> Problem requirements: For each line below that includes the word "picture", make a copy.
-- START OF Source excerpt --
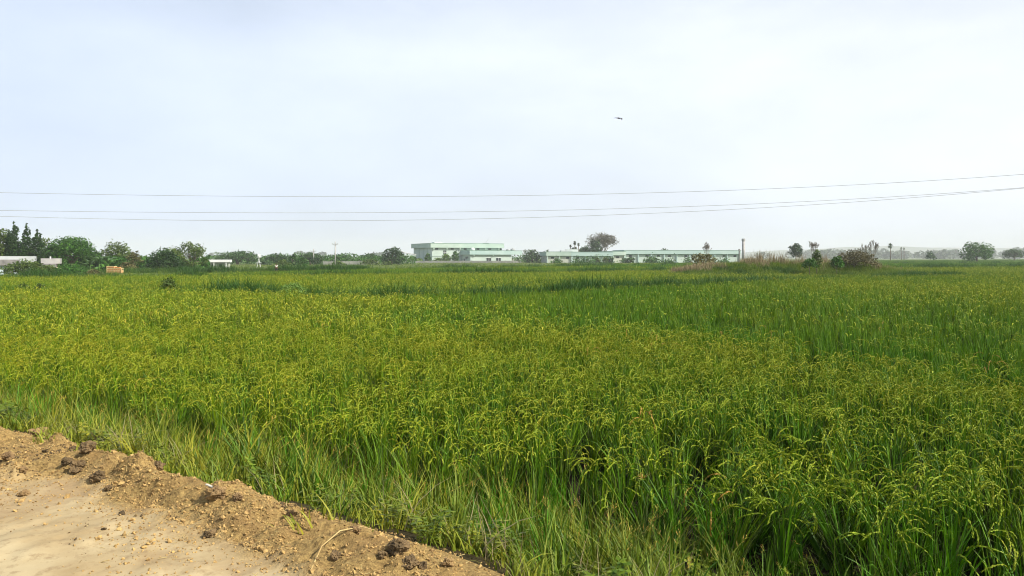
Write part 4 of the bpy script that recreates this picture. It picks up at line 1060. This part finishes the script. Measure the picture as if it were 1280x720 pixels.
k = 440 / FPX; part('roof_sheet', 'white', tag(empty('white_roof', ((702 - 640) * k, 446, 0)), 'white sloped roof behind the grey green shed end', 'roof'), (0, 10, 0, 8, 0, 7.1), (3, 10, .0, 8, 7.103, 7.7))
# low houses at the left
k = 130 / FPX
h1 = empty('flat_roof_house', (at(-40, 345, 132).x, 132, 0), R(29)); k *= 9.6 / 11.16; tag(h1, 'low white house with flat parapet at the left picture edge', 'house')
X1 = (43 + 40) * k
part('wall', 'blue_wall', h1, (0, X1 - .4, 1.0, 8, 0, 2.0)); part('parapet', 'grey_white', h1, (-.2, X1, .8, 8.2, 2.0, 3.15))
part('porch_roof', 'greyroof', h1, (-.1, (24 + 40) * k, -1.2, .797, 1.55, 2.55)); part('porch_post', 'white', h1, ((13 + 40) * k, (14.4 + 40) * k, -1.0, -.8, 0, 1.547)); part('porch_wall', 'blue_wall', h1, (.2, (12 + 40) * k, -.6, -.4, 0, 1.546))
h2 = empty('grey_roof_house', (at(50, 345, 138).x, 138, 0), R(27)); tag(h2, 'small cream house with stepped grey roof beside white house', 'house')
k = 138 / FPX
part('wall', 'cream', h2, (.1, 20.5 * k, .6, 6, 0, 1.2)); part('lower_roof', 'greyroof', h2, (-.1, 17 * k, -.3, 6.2, 1.2, 1.8)); part('upper_roof', 'concrete', h2, (0, 21 * k, 1.5, 6.3, 1.803, 2.75)); part('window', 'glass', h2, (1.9, 2.5, .55, .7, .5, 1.0))
part('vent_pipe', 'white', h2, (9.5 * k, 11 * k, 2, 2.2, 2.753, 3.1))
h3 = empty('white_flat_building', (at(257, 336, 200).x, 200, 0), R(16)); tag(h3, 'small white flat roofed building before the domed tree', 'building')
k = 200 / FPX
part('wall', 'palewall', h3, (.2, 27 * k, .5, 6, 0, 1.4)); part('roof', 'white', h3, (0, 29 * k, -.4, 6.4, 1.7, 2.35))
for x in (.3, 9 * k, 23.5 * k): part('post', 'white', h3, (x, x + .28, -.2, .1, 0, 1.697))
part('lintel', 'metal', h3, (.25, 27 * k, .55, .8, 1.4, 1.695)); part('window', 'glass', h3, (1.4, 2.2, .46, .6, .5, 1.2)); part('window', 'glass', h3, (3.2, 4.0, .46, .6, .5, 1.2))
# white tower with a tank
k = 215 / FPX; tw = empty('tank_tower', ((323.5 - 640) * k, 215, 0)); tag(tw, 'slim white water tower behind the person on its left', 'water tower')
for dx in (-.5, .5): MB().tube([(dx, -.2, 0), (dx * .5, 0, 1.6), (0, .0, 2.2)], .09, 5).build('leg', M['white'], tw)
MB().tube([(0, 0, 2.1), (0, 0, 3.0)], .14, 6).build('pole', M['white'], tw); MB().lathe([(.3, 2.8), (.45, 2.9), (.45, 3.7), (.3, 3.85)], 10).build('tank', M['white'], tw, smooth=True)
part('platform', 'white', tw, (-.8, .6, -.3, .3, 1.35, 1.5))
# stacked timber
k = 146 / FPX; ts = empty('timber_stack', ((141 - 640) * k, 144, 0)); tag(ts, 'low stack of pale planks and orange bricks before the trees', 'stack')
Wt = 17 * k
for z0, x1 in ((0.30, Wt), (.62, Wt), (.98, Wt * .98), (1.30, Wt * .5)):
    for j in range(2): part('plank', 'timber', ts, (0, x1, j * .55, j * .55 + .5, z0 - .13, z0))
for z0, x1 in ((0, Wt), (.30, Wt), (.62, Wt * .9), (.98, Wt * .48)):
    for i in range(6): part('brick', 'brick', ts, (.05 + i * x1 / 6, (i + .86) * x1 / 6, .05, .95, z0 + .003, z0 + (.165 if z0 < .1 else .185 if z0 < .9 else .185)))
for x in (Wt * .55, Wt * .72): part('brick', 'brick', ts, (x, x + .4, .1, .6, .983, 1.15))
for x in (-.1, Wt + .01): part('stake', 'timber', ts, (x, x + .09, -.08, .0, 0, 1.0 if x > 0 else 1.32))

# poles and chimney
def upole(px, D, top, lab):
    k = D / FPX; h = EYE - (top - HOR) * k; root = empty('utility_pole', ((px - 640) * k, D, 0)); tag(root, lab, 'utility pole', 'power poles among the middle trees')
    MB().tube([(0, 0, 0), (0, 0, h)], [.24, .16], 8).build('post', M['concrete'], root, smooth=True)
    part('crossarm', 'concrete', root, (-1.1, 1.1, -.3, -.17, h - 1.0, h - .82))
    for x in (-1.0, 0, 1.0): MB().lathe([(.05, 0), (.11, .08), (.06, .16), (.09, .22), (.03, .3)], 8, (x, -.235, h - .818)).build('insulator', M['palewall'], root)
    MB().tube([(-.7, -.235, h - .9), (0, -.2, h - 1.7)], .04, 4).build('brace', M['metal'], root); MB().tube([(.7, -.235, h - .9), (0, -.2, h - 1.7)], .04, 4).build('brace', M['metal'], root)
upole(419, 280, 302, 'taller grey pole with crossarm above the low grey dome tree'); upole(392, 300, 311, 'shorter pole with crossarm in front of hazy crown')
upole(442.5, 380, 316, 'distant thin pole between the two grey dome trees')
k = 310 / FPX; ch = empty('chimney', ((929.3 - 640) * k, 310, 0)); tag(ch, 'grey round chimney right of the long shed end', 'chimney')
zt = EYE + (HOR - 298.3) * k
MB().lathe([(.62, 0), (.55, zt - .9)], 12).build('shaft', M['concrete'], ch, smooth=True); MB().lathe([(.70, zt - .9), (.74, zt - .5), (.70, zt)], 12).build('cap', M['concrete'], ch)
st = empty('stub_post', ((926 - 640) * k, 312, 0)); tag(st, 'short grey post beside the chimney', 'post')
MB().lathe([(.3, 0), (.28, 5.6)], 10).build('shaft', M['dull_wall'], st); MB().lathe([(.4, 5.6), (.4, 6.4)], 10).build('cap', M['concrete'], st)

# overhead wires: they sag across the whole view and run on past both edges
def wire(pts, Dl, Dr, lab):
    xs = np.array([p[0] for p in pts], float); rs = np.array([p[1] for p in pts], float); c = np.polyfit(xs / 1000, rs, 3)
    P = []
    for px in np.linspace(-420, 1640, 80):
        q = min(max(px, 0), 1280); row = np.polyval(c, q / 1000) + np.polyval(np.polyder(c), q / 1000) * (px - q) / 1000
        P.append(at(px, row, Dl + (Dr - Dl) * px / 1280))
    tag(MB().tube(P, .0085, 5).build('overhead_wire', M['wire'], smooth=True), lab, 'wire', 'overhead wires across the sky')
wire([(0, 241), (150, 243.3), (300, 244.8), (640, 245.3), (900, 238), (1100, 229), (1280, 218)], 33, 29, 'topmost of the three overhead wires')
wire([(0, 263), (150, 264.8), (300, 265.8), (640, 264), (900, 256.5), (1100, 246.8), (1280, 234.5)], 34, 30, 'middle of the three overhead wires')
wire([(0, 270.5), (150, 273.8), (300, 275.4), (450, 275.6), (640, 273), (850, 265.5), (1060, 252), (1280, 235.5)], 34.6, 30.4, 'lowest of the three overhead wires')

# ------------------------------------------------------------------ the bird
k = 60.0
bp = at(774, 148, k); bd = empty('bird', bp, R(-35)); tag(bd, 'dark bird gliding high over the paddies with spread wings', 'bird')
b = MB()
rings = []
for x, r, z in ((-.30, .012, .0), (-.2, .03, .0), (-.08, .062, .0), (.05, .068, .005), (.13, .045, .015), (.18, .042, .025), (.22, .03, .022), (.26, .008, .012)):
    rings.append([b.bm.verts.new((x, r * math.cos(6.283 * q / 10), z + r * math.sin(6.283 * q / 10))) for q in range(10)])
for i in range(len(rings) - 1):
    for q in range(10): b.bm.faces.new((rings[i][q], rings[i][(q + 1) % 10], rings[i + 1][(q + 1) % 10], rings[i + 1][q]))
b.bm.faces.new(rings[0]); b.bm.faces.new(rings[-1][::-1])
b.build('body', M['feather'], bd, smooth=True)
for sg in (-1, 1):
    b = MB(); prev = None
    for y, x0, x1, z in ((.03, -.10, .10, .02), (.16, -.09, .13, .07), (.30, -.12, .11, .075), (.42, -.17, .04, .04), (.52, -.22, -.06, -.03), (.56, -.24, -.16, -.07)):
        cur = [b.bm.verts.new((xx, sg * y, z + dz)) for xx, dz in ((x1, 0), ((x0 + x1) / 2, .012), (x0, 0), ((x0 + x1) / 2, -.008))]
        if prev:
            for q in range(4): b.bm.faces.new((prev[q], prev[(q + 1) % 4], cur[(q + 1) % 4], cur[q]))
        else: b.bm.faces.new(cur)
        prev = cur
    b.bm.faces.new(prev[::-1]); b.build('wing', M['feather'], bd)
b = MB(); v = [b.bm.verts.new(c) for c in ((-.24, -.02, .006), (-.24, .02, .006), (-.42, .07, .004), (-.45, 0, .004), (-.42, -.07, .004), (-.24, -.02, -.006), (-.24, .02, -.006), (-.42, .07, -.004), (-.45, 0, -.004), (-.42, -.07, -.004))]
b.bm.faces.new(v[:5]); b.bm.faces.new(v[5:][::-1])
for i in range(5): b.bm.faces.new((v[i], v[(i + 1) % 5], v[(i + 1) % 5 + 5], v[i + 5]))
b.build('tail', M['feather'], bd)
bd.rotation_euler = (R(16), R(-8), R(38)); bd.scale = (.72,) * 3

# ------------------------------------------------------------------ the person far out on the bund
pp = at(345.5, 341, 141)
pr = empty('person', (pp.x, 141, 0.10), R(20)); tag(pr, 'person in pale shirt and dark trousers standing in the far paddy', 'person')
def skin(name, V, E, rad, m, parent, sub=1):
    me = bpy.data.meshes.new(name); me.from_pydata(V, E, []); o = link(name, me, m, parent)
    o.modifiers.new('skin', 'SKIN'); sv = me.skin_vertices[0].data
    for i, r in enumerate(rad): sv[i].radius = (r, r) if not hasattr(r, '__len__') else r
    sv[0].use_root = True
    s_ = o.modifiers.new('sub', 'SUBSURF'); s_.levels = sub; s_.render_levels = sub
    return o
V = [(0, 0, .95), (0, 0, 1.18), (0, 0, 1.38), (0, 0, 1.48), (0, -.015, 1.58), (0, -.01, 1.68)]; E = [(0, 1), (1, 2), (2, 3), (3, 4), (4, 5)]; RD = [(.15, .11), (.14, .10), (.16, .10), .055, (.075, .095), (.07, .085)]
def chain(frm, pts, rs):
    a = frm
    for p, r in zip(pts, rs): V.append(p); RD.append(r); E.append((a, len(V) - 1)); a = len(V) - 1
    return a
for sg in (-1, 1):
    h_ = chain(2, [(sg * .19, 0, 1.40), (sg * .23, .02, 1.14), (sg * .22, -.07, .92), (sg * .22, -.09, .85)], [.055, .045, .034, .03])
    for j in range(4): chain(h_, [(sg * (.20 + .014 * j), -.10 - .004 * j, .80 - .004 * (j == 1)), (sg * (.20 + .013 * j), -.105, .765)], [.009, .008])
    chain(h_, [(sg * .19, -.13, .83), (sg * .185, -.145, .80)], [.01, .008])
    chain(0, [(sg * .09, 0, .88), (sg * .11, -.02 + .04 * sg, .48), (sg * .11, .02 + .06 * sg, .08), (sg * .11, -.13 + .06 * sg, .03)], [.09, .06, .042, .035])
skin('body', V, E, RD, M['skin'], pr)
V, E, RD = [(0, 0, .98), (0, 0, 1.2), (0, 0, 1.40)], [(0, 1), (1, 2)], [(.175, .135), (.165, .125), (.18, .12)]
for sg in (-1, 1): chain(2, [(sg * .20, 0, 1.41), (sg * .235, .015, 1.20)], [.075, .065])
skin('shirt', V, E, RD, M['shirt'], pr)
V, E, RD = [(0, 0, .97)], [], [(.165, .13)]
for sg in (-1, 1): chain(0, [(sg * .09, 0, .88), (sg * .11, -.02 + .04 * sg, .48), (sg * .11, .02 + .06 * sg, .12)], [.11, .08, .065])
skin('trousers', V, E, RD, M['trousers'], pr)
b = MB(); bmesh.ops.create_uvsphere(b.bm, u_segments=12, v_segments=8, radius=.1)
for v in b.bm.verts: v.co = Vector((v.co.x * .95, v.co.y * 1.1 + .015, v.co.z * .85 + 1.675)); v.co.z = max(v.co.z, 1.62 if v.co.y > -.02 else 1.69)
b.build('hair', M['hair'], pr, smooth=True)
for sg in (-1, 1): MB().lathe([(.004, -.008), (.011, 0), (.004, .008)], 6, (sg * .03, -.1, 1.625)).build('eye', M['hair'], pr)

# ------------------------------------------------------------------ the hazy air
b = MB(); b.box(-6400, 6400, -6400, 6400, -3.2, 118)
hz, N, L = new_mat('hazy_air'); out = N.new('ShaderNodeOutputMaterial'); v = N.new('ShaderNodeVolumePrincipled')
v.inputs['Color'].default_value = (0.93, 0.965, 1.0, 1); v.inputs['Density'].default_value = 0.00023; v.inputs['Anisotropy'].default_value = 0.0
L.new(v.outputs[0], out.inputs['Volume'])
tag(b.build('haze', hz), 'thin pale haze filling the air over the plain', 'haze', kind='stuff')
-- END OF Source excerpt --
> Result below:
Write part 4 of the bpy script that recreates this picture. It picks up at line 1060. This part finishes the script. Measure the picture as if it were 1280x720 pixels.
h1 = empty('flat_roof_house', (at(-40, 345, 132).x, 132, 0), R(29)); k *= 9.6 / 11.16; tag(h1, 'low white house with flat parapet at the left picture edge', 'house')